Amirul Mukminin Ali bin Abi Thalib berkata, “Siang dan malam, Allah menyertakan malaikat yang paling agung bersama Rasulullah, sejak beliau masih bayi dan menyusu untuk membimbingnya menuju kesempurnaan insani” (Shubhi Shalih, Nahj al-Balaghah, Khotbah Qashi’ah, nomor 192, hal.300).
Koreksi terhadap riwayat palsu tersebut adalah sebagai berikut:
1. Silsilah dari sanad riwayat tersebut tidak berujung kepada orang pertama, saksi dari kisah tersebut. Dengan demikian riwayat itu disebut dengan riwayat mursalah.
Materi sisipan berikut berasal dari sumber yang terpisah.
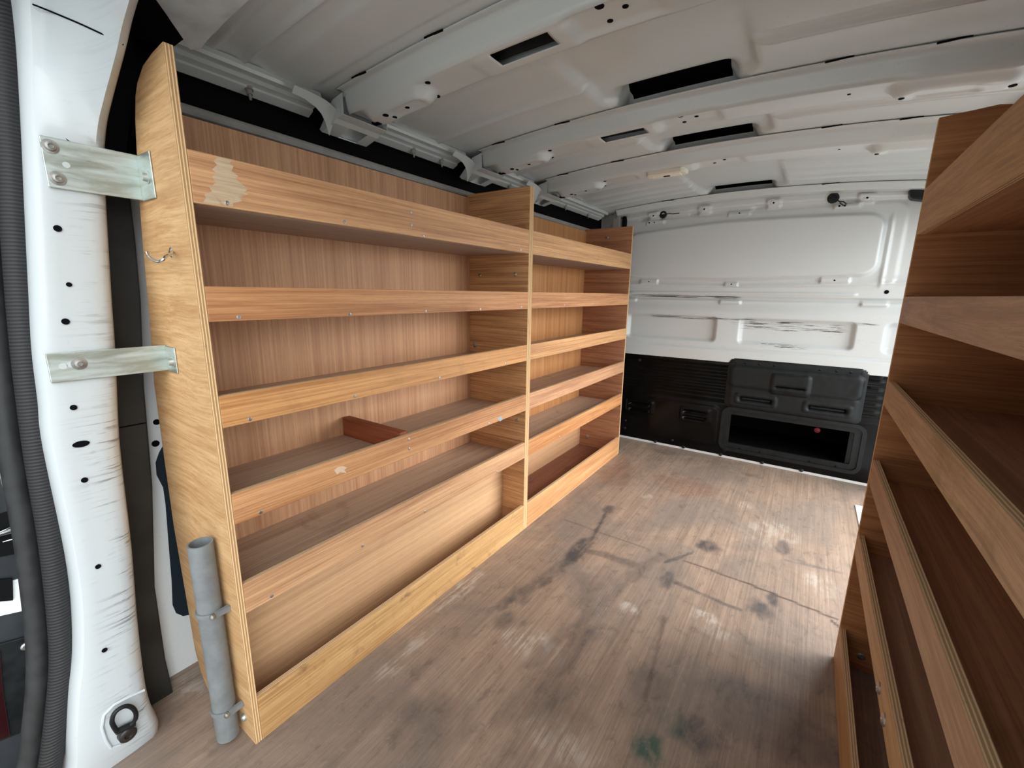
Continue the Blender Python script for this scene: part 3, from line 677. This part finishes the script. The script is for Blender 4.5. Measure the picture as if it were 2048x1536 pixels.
# rear header, blue grey underneath
rh = MB(); hp = [(.372, -.050), (.40, -.056), (.445, -.054), (.474, -.044), (.484, -.012), (.502, -.008), (.502, -.001), (.372, -.001)]
xs = lin(-1.095, .345, .03); v = []; f = []
for x in xs:
    drop = .020*max(0, (abs(x-XC)-.62)/.1)**2*.25
    yn = .372+.86*max(0, -1.005-x); v += [(x, max(y, yn+.004*i_), zroof(x)+d-(drop if d < 0 else 0)) for i_, (y, d) in enumerate(hp)]
n = len(hp)
for i in range(len(xs)-1): f += [(i*n+k, i*n+(k+1) % n, (i+1)*n+(k+1) % n, (i+1)*n+k) for k in range(n)]
f += [tuple(range(n)), tuple((len(xs)-1)*n+k for k in reversed(range(n)))]
rh.add(v, f); part(MB().box(-1.21, .46, .10, .376, 1.503, 1.506), 'header_gap_shade', 'void', ce)  # near-black sheet stands in for the shade inside the header gap
part(MB().box(-1.21, -1.0, .37, .46, 1.500, 1.503), 'header_gap_shade', 'void', ce)  # same painted shade at the left end of the header
o = part(rh, 'rear_header', 'header', ce, True); o['label'] = 'grey rear roof header'

# interior lamp on the third bow
p = bow_pt(bows[2][1], -.57, 1.90+.075); zl = p[2]
lm = thing('interior_lamp', (-.57, 1.978, zl), 'small cream plastic load lamp set in the third roof bow', 'lamp')
m_ = MB(); base = [(-.648, 1.955), (-.640, 1.945), (-.505, 1.945), (-.495, 1.955), (-.490, 2.0), (-.50, 2.010), (-.64, 2.010), (-.652, 2.0)]
m_.prism(base, 'z', zl-.014, zl+.004); part(m_, 'lamp_body', 'cream', lm, bevel=.003)
m_ = MB().box(-.627, -.512, 1.957, 1.998, zl-.0165, zl-.013); part(m_, 'lamp_lens', plain('lamp_lens', srgb(240, 232, 214), .25), lm, bevel=.003)
part(MB().box(-.583, -.557, 1.972, 1.984, zl-.0185, zl-.016), 'lamp_switch', 'hole', lm, bevel=.001)

# ------------------------------------------------------------------ side walls
wl = MB()
wl.box(XW0-.05, XW0, .30, YBK+.05, -.10, 1.262)
wl.box(XW0-.05, XW0, .10, .30, -.10, 1.262)
w = struct(wl.build('wall_left', 'paint'), 'white body side behind the left shelving')
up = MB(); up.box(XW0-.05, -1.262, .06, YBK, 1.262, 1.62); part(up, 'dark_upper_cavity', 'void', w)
part(MB().prism([(.42, 1.403), (1.05, 1.4), (2.85, 1.398), (2.85, 1.374), (1.05, 1.376), (.42, 1.379)], 'x', -1.236, -1.204), 'waist_bar', 'bar', w, bevel=.008)
part(MB().box(-1.262, -1.236, .42, 2.85, 1.35, 1.405), 'waist_bar_back', 'void', w)
# oval opening in the white side
ov = [(-1.2695,0.3662,0.6348), (-1.2695,0.3487,0.6078), (-1.2695,0.3389,0.5851), (-1.2695,0.3369,0.5534), (-1.2695,0.3455,0.5173), (-1.2695,0.3448,0.4707), (-1.2695,0.3372,0.3501), (-1.2695,0.3323,0.2672), (-1.2695,0.326,0.1981), (-1.2695,0.3303,0.1713), (-1.2695,0.3437,0.1532), (-1.2695,0.3812,0.1385), (-1.2695,0.4337,0.5886)]
part(MB().prism([(p[1], p[2]) for p in ov], 'x', -1.2695, -1.2685), 'side_opening', 'bluedark', w)
for (p, r) in [((-1.2695,0.3448,0.6319), .008), ((-1.2695,0.3533,0.6839), .007)]:
    part(disc(p, (1, 0, 0), r), 'hole', 'hole', w)
wr = MB()
wr.box(XW1, XW1+.05, .05, 1.45, -.10, 1.62); wr.box(XW1, XW1+.05, 2.87, YBK+.05, -.10, 1.62); wr.box(XW1, XW1+.05, 1.45, 2.87, 1.40, 1.62); wr.box(XW1, XW1+.05, 1.45, 2.87, -.16, -.045)
struct(wr.build('wall_right', 'paint'), 'white body side with the open sliding door behind the right shelving')
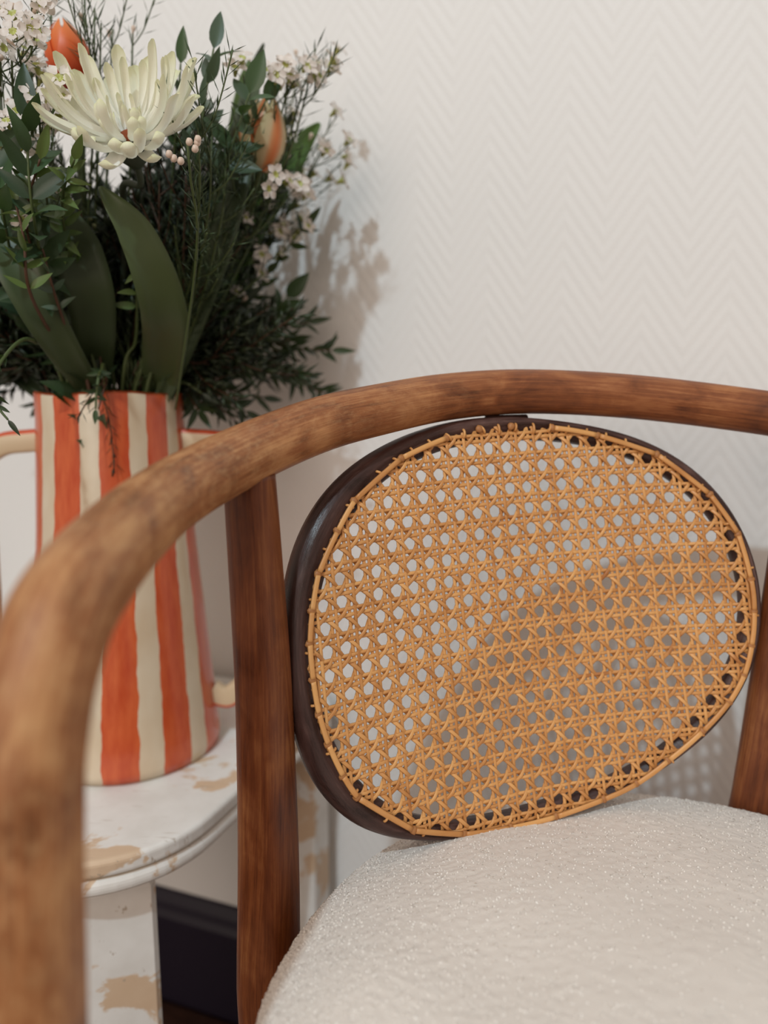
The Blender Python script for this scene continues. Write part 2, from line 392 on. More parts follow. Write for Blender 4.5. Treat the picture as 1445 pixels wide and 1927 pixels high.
# ------------------------------------------------------------------ armchair
ch = thing('armchair', (.145, .33, 0), 'brown bentwood armchair with round arms and an oval woven cane back', 'chair')
Q = (0.1025, 0.509, .78 - 0.1228, 0.2419, 2.2481, 0.2055, 2.3415)
def panel(u, v, w=0):
    """curved, reclined surface of the backrest: u sideways, v up, w towards the sitter (metres)"""
    u = np.asarray(u, float); v = np.asarray(v, float); X0, Y0, Z0, th, k, tl, k1 = Q
    ang = lambda s: k * s + k1 * s * s / 2
    ss = (np.arange(16) + .5) / 16
    a = sum(np.cos(ang(u * s)) for s in ss) * u / 16; b = sum(np.sin(ang(u * s)) for s in ss) * u / 16
    t = (math.cos(th), math.sin(th)); nn = (math.sin(th), -math.cos(th)); off = b - v * math.tan(tl)
    T = th - ang(u); w = w + 0 * u
    x = X0 + a * t[0] + off * nn[0] + w * np.sin(T) * math.cos(tl)
    y = Y0 + a * t[1] + off * nn[1] - w * np.cos(T) * math.cos(tl)
    return np.stack([x, y, Z0 + v + w * math.sin(tl)], -1)
S_OUT = [0.15303, -0.00369, 0.00222, 0.01669, 0.00477, 0.00268, 0.00125, -0.00186, 0.00042, 0.00096, 0.00043, -0.00081, -0.00091]
S_IN = [0.14437, 0.00033, -0.00026, 0.0143, 0.00493, 0.00271, 0.00124, -0.00103, 0.00035, 0.00027, 0.00052]
def rad(s, th): return s[0] + sum(s[1 + 2 * i] * np.cos((i + 1) * th) + s[2 + 2 * i] * np.sin((i + 1) * th) for i in range((len(s) - 1) // 2))
UC, VCn = -.009, -.033
# bent rail: front left foot, arm, back, right arm, front right foot
rc = [(-.125, .195, 0), (-.120, .207, .25), (-.115, .214, .48), (-.110, .213, .606), (-.109, .216, .647), (-.108, .2195, .671), (-.1055, .230, .696), (-.103, .257, .714), (-.101, .345, .7275),
      (-.077, .416, .742), (-.040, .460, .7565), (-.004, .487, .765), (.045, .521, .773), (.102, .541, .776), (.178, .546, .772), (.267, .539, .761), (.325, .512, .750),
      (.365, .465, .741), (.385, .40, .734), (.396, .33, .724), (.401, .275, .705), (.402, .26, .68), (.403, .255, .62), (.405, .25, .48), (.408, .245, .25), (.412, .24, 0)]
rr = [.016, .016, .0165, .017, .017, .017, .017, .017, .017, .017, .0165, .016, .0155, .0153, .0153, .0153, .0155, .016, .017, .017, .017, .017, .017, .0165, .016, .016]
P = curve(rc, 10); R = np.interp(np.linspace(0, len(rr) - 1, len(P)), range(len(rr)), rr)
V, F, uv = tube(P, R, 28); part('bent_rail', V, F, MAT['rail'], ch, uv=uv)
# posts: top under the rail, foot on the floor
def post(p, r, name='back_post'):
    a = np.arange(24) / 24 * 2 * math.pi
    sec = np.stack([np.sign(np.cos(a)) * np.abs(np.cos(a)) ** .62, np.sign(np.sin(a)) * np.abs(np.sin(a)) ** .62 * .9], 1)
    rot = math.radians(28); sec = sec @ np.array([[math.cos(rot), math.sin(rot)], [-math.sin(rot), math.cos(rot)]])
    P = curve(p, 8); R = np.interp(np.linspace(0, len(r) - 1, len(P)), range(len(r)), r)
    V, F, uv = tube(P, R, sec=sec, up=(1, 0, 0)); return part(name, V, F, MAT['post'], ch, uv=uv)
post([at(469, 893, .425), at(480, 1050, .434), at(496, 1300, .450), at(505, 1600, .470), at(506, 1850, .488), (-.075, .445, .30), (-.095, .49, 0)], [.0132, .0140, .0152, .0170, .0186, .018, .016])
post([(.288, .527, .752), (.284, .522, .70), (.279, .520, .62), (.272, .520, .50), (.268, .525, .42), (.275, .545, .2), (.29, .57, 0)], [.0130, .014, .015, .0165, .0165, .016, .014])
# seat ring under the cushion
CS = np.array([.150, .315])
V, F, a = lathe([(.175, .418), (.205, .414), (.214, .420), (.216, .436), (.210, .450), (.175, .452), (.170, .44), (.175, .418)], 64, CS)
part('seat_ring', V, F, MAT['rail'], ch)
V, F = prism([(CS[0] + .18 * math.cos(t), CS[1] + .18 * math.sin(t)) for t in np.linspace(0, 2 * math.pi, 49)[:-1]], .436, .448, .002)
part('seat_board', V, F, MAT['post'], ch)
# oval frame of the back
nt = 180; th = np.arange(nt) / nt * 2 * math.pi; ro = rad(S_OUT, th) - .0005
DD = ro - rad(S_IN, th)
pf = [(0, 0, -.009), (.05, 0, -.005), (.2, 0, -.0008), (.45, 0, .0012), (.75, 0, .0008), (1, -.0012, -.0004), (1, .003, -.0014), (1, .006, -.003), (1, .0075, -.006), (1, .0075, -.012), (1, .0055, -.016), (.9, 0, -.0185), (.3, 0, -.018), (.04, 0, -.014)]
rows = [panel(UC + (ro - a_ * DD - b_) * np.cos(th), VCn + (ro - a_ * DD - b_) * np.sin(th), w_) for a_, b_, w_ in pf]
V = np.stack(rows, 1); k = len(pf)
F = [(i * k + j, ((i + 1) % nt) * k + j, ((i + 1) % nt) * k + (j + 1) % k, i * k + (j + 1) % k) for i in range(nt) for j in range(k)]
uvo = np.stack([np.repeat(np.abs(np.arange(nt) / nt * 2 - 1) * .48, k), np.tile(np.arange(k) / k * .08, nt)], 1)
ov = part('oval_frame', V.reshape(-1, 3), F, MAT['oval'], ch, uv=uvo)
for d_ in ((-.012, .10), ):
    V, F, uv = tube(np.array([panel(d_[0] - .0135, d_[1] + .0015, -.010), panel(d_[0] + .016, d_[1] + .0018, -.010)]), .0035, 10)
    part('spacer_block', V, F, MAT['oval'], ch)
# cane weave
PP = .0127; PR = .0127 * 1.0856; ROT = .0495
PEG = [(-60.6, 88.6), (-93.9, 76.8), (-128.7, 52.4), (-141.3, 35.1), (-155.6, 11.5), (-160.9, -9.5), (-163.3, -27.8), (-162.3, -49.2), (-159.4, -69.0), (-154.0, -87.8), (-145.1, -108.1), (-136.1, -122.8), (-98.3, -151.8), (-62.7, -162.0), (-28.9, -164.2), (4.2, -161.8), (39.3, -153.9), (63.3, -145.2), (86.3, -130.7), (111.4, -111.3), (130.7, -91.4), (141.7, -73.3), (147.9, -53.5), (151.2, -30.2), (150.5, -8.8), (144.0, 21.6), (126.8, 48.1), (91.8, 75.3), (50.1, 88.6), (17.9, 94.0), (-12.5, 95.4), (-36.1, 94.0)]
PEG = [np.array(p) / 1000 for p in PEG]
PT = np.array([math.atan2(p[1] - VCn, p[0] - UC) for p in PEG]); PRD = np.array([math.hypot(p[0] - UC, p[1] - VCn) for p in PEG])
PO = np.argsort(PT); PT, PRD = PT[PO], PRD[PO]; PT = np.concatenate([PT[-1:] - 2 * math.pi, PT, PT[:1] + 2 * math.pi]); PRD = np.concatenate([PRD[-1:], PRD, PRD[:1]])
def edge_rad(t):
    i = np.clip(np.searchsorted(PT, t) - 1, 0, len(PT) - 2); a, b = PT[i], PT[i + 1]; ra, rb = PRD[i], PRD[i + 1]
    return ra * rb * np.sin(b - a) / (ra * np.sin(t - a) + rb * np.sin(b - t))
def lat(c, r):
    u0 = (c - 11) * PP; v0 = r * PR
    return u0 * math.cos(ROT) - v0 * math.sin(ROT), u0 * math.sin(ROT) + v0 * math.cos(ROT)
def inside(u, v, m_=.0008):
    t = np.arctan2(v - VCn, u - UC); return np.hypot(u - UC, v - VCn) - (edge_rad(t) + m_)
SEC = np.array([(-1.12, -.34), (-.86, .22), (-.35, .44), (.35, .44), (.86, .22), (1.12, -.34)])
def strand(c0, r0, dc, dr, wfun, hw):
    """one cane: straight in the lattice from (c0, r0) along (dc, dr), woven in and out by wfun(c, r)"""
    t = np.arange(-60, 60, .1667 if dc * dr == 0 else .125); c = c0 + t * dc; r = r0 + t * dr
    u, v = lat(c, r); k = inside(u, v) < 0
    if k.sum() < 4: return
    i0 = np.argmax(k); i1 = len(k) - np.argmax(k[::-1]) - 1
    i0 = max(i0 - 1, 0); i1 = i1 + 1
    c, r = c[i0:i1 + 1], r[i0:i1 + 1]; wv_ = wfun(c, r)
    ph = rng.uniform(0, 6.28); j = .00022 * np.sin(np.arange(len(c)) * .13 + ph) + rng.normal(0, .00016)
    n_ = len(c); e = np.minimum(np.arange(n_), np.arange(n_)[::-1]) / 2.0
    wv_ = wv_ * np.clip(e / 2, 0, 1) + np.where(e < 1.2, -.0012 * (1.2 - e), .0004)
    L = math.hypot(dc * PP, dr * PR); px_, py_ = -dr * PR / L, dc * PP / L       # sideways in the sheet
    u, v = lat(c, r); pu = px_ * math.cos(ROT) - py_ * math.sin(ROT); pv = px_ * math.sin(ROT) + py_ * math.cos(ROT)
    W = hw * (1 + .05 * np.sin(np.arange(n_) * .31 + ph))
    V = np.stack([panel(u + pu * (j + s_[0] * W), v + pv * (j + s_[0] * W), wv_ + s_[1] * .00085) for s_ in SEC], 1)
    K = len(SEC)
    F = [(i * K + q, (i + 1) * K + q, (i + 1) * K + (q + 1) % K, i * K + (q + 1) % K) for i in range(n_ - 1) for q in range(K)]
    F += [tuple(range(K)), tuple((n_ - 1) * K + q for q in range(K))[::-1]]
    o_ = rng.uniform(0, 3); uv = np.stack([np.repeat(np.arange(n_) * L * .1667 + o_, K), np.tile(np.array([p_[0] for p_ in SEC]) * .0012 + o_, n_)], 1)
    part('cane_strand', V.reshape(-1, 3), F, MAT['cane'], ov, uv=uv)
OFF = .138; HW = .00107
def wH(c, r):
    f = np.mod(c, 1.0); return np.interp(f, [0, .365, .635, 1], [0.0, .0009, -.0007, 0.0])
def wV(c, r):
    f = np.mod(r, 1.0); return np.interp(f, [0, .365, .635, 1], [0.0, .0001, -.0001, 0.0])
def wD1(c, r): return -.0017 * np.cos(2 * math.pi * (c - .5))      # over the horizontal pairs, under the vertical pairs
def wD2(c, r): return .0016 * np.cos(2 * math.pi * (c - .5))
for i in range(-5, 28):
    for s_ in (-OFF, OFF): strand(i + .5 + s_, 0, 0, 1, wV, HW)
for j in range(-16, 12):
    for s_ in (-OFF, OFF): strand(0, j + .5 + s_, 1, 0, wH, HW)
for k in range(-30, 50):
    strand(k + .5, 0, 1, 1, wD1, HW * 1.05)
    strand(k + .5, 0, 1, -1, wD2, HW * 1.05)
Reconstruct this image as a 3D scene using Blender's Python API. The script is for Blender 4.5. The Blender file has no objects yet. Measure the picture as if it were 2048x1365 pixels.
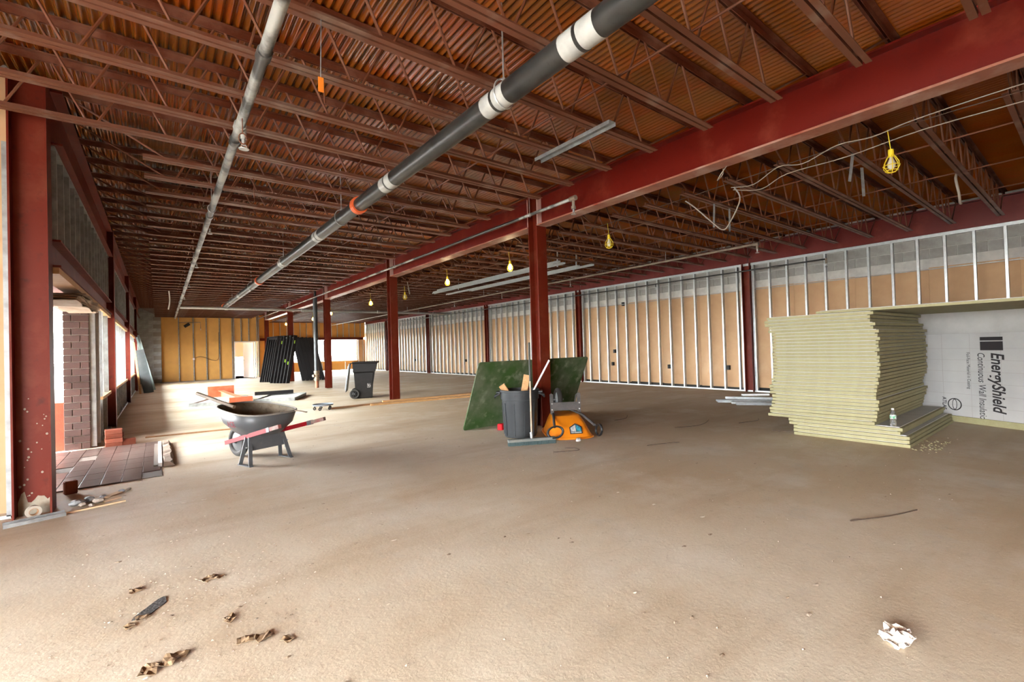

2. Terdapat perbedaan teks riwayat. Hal ini adalah bukti kepalsuannya. Dalam sebuah riwayat disebutkan bahwa Khadijah pergi ke tempat Waraqah seorang diri. Dalam riwayat lain disebutkan bahwa Khadijah pergi bersama Rasulullah. Dalam riwayat yang lain lagi disebutkan bahwa Waraqah melihat Rasulullah saw dalam keadaan tawaf. Riwayat yang lain menyebutkan bahwa Abu Bakar masuk ke rumah Khadijah dan berkata, “Bawalah Muhammad ke tempat Waraqah.” Perbedaan matan ini membingungkan orang yang merujuk. Riwayat manakah yang harus diyakini kebenarannya? Bukankah riwayat-riwayat tersebut saling bertolak belakang?
3 Kebanyakan teks riwayat itu, selain menyebutkan berita gembira tentang kenabian, juga menyebut frase, “Seandainya aku masih hidup pada masa itu, niscaya aku pasti menolongmu atas izin Allah…” atau frase dalam versi lain menyebutkan “Andaikan dia (Muhammad) diutus dan aku (Waraqah) masih hidup maka aku akan mendukung, menolongnya dan beriman kepadanya…”
Muhammad bin Ishaq, seorang penulis sejarah terkenal meriwayatkan puisi-puisi Waraqah yang mengindikasikan kuatnya keimanan paman Khadijah kepada risalah Rasulullah saw. (Sirah Ibn Ishaq, hal.123; Thabaqat Ibn Sa’d, jilid 1, bagian 1, hal.130).
Satu fakta yang tidak dapat dipungkiri bahwa ketika Islam sudah menyebar pada masa itu, Waraqah masih hidup. Namun, dia tetap tidak memeluk Islam, Dan ia mati dalam keadaan kafir… Ibnu Abbas menyebutkan bahwa Waraqah mati dalam kenasraniannya. Ibnu Asakir, penulis kitab Tarikh Dimasyq berpendapat bahwa dia tidak mendapati ada seseorang yang mengatakan bahwa Waraqah memeluk agama Islam (Ibnu Hajar Asqalani, Al-Ishabah fi Makrifat Al-Shahabah, jilid 3, hal.633). Ibnu Hajar dalam Tarikh Ibnu Bakkar menyebutkan bahwa suatu ketika Waraqah melintas di samping Bilal Habasyi yang sedang mengalami penyiksaan dari orang-orang musyrik. Waraqah mendengar Bilal saat itu selalu mengucapkan, “al-Ahad… al-Ahad…” Setelah peristiwa itu Waraqah masih hidup sampai Islam disebarkan, namun dia tetap tidak memeluk agama Islam (Ibid., jilid 3, hal.634).
Itulah bukti bahwa riwayat tersebut kontradiksi dan palsu.
Sumber: Muhammad Hadi Ma’rifat, Tarikh Al-Qur’an, Majma Jahani Ahl Al-Bait, Qom, 1388 HS.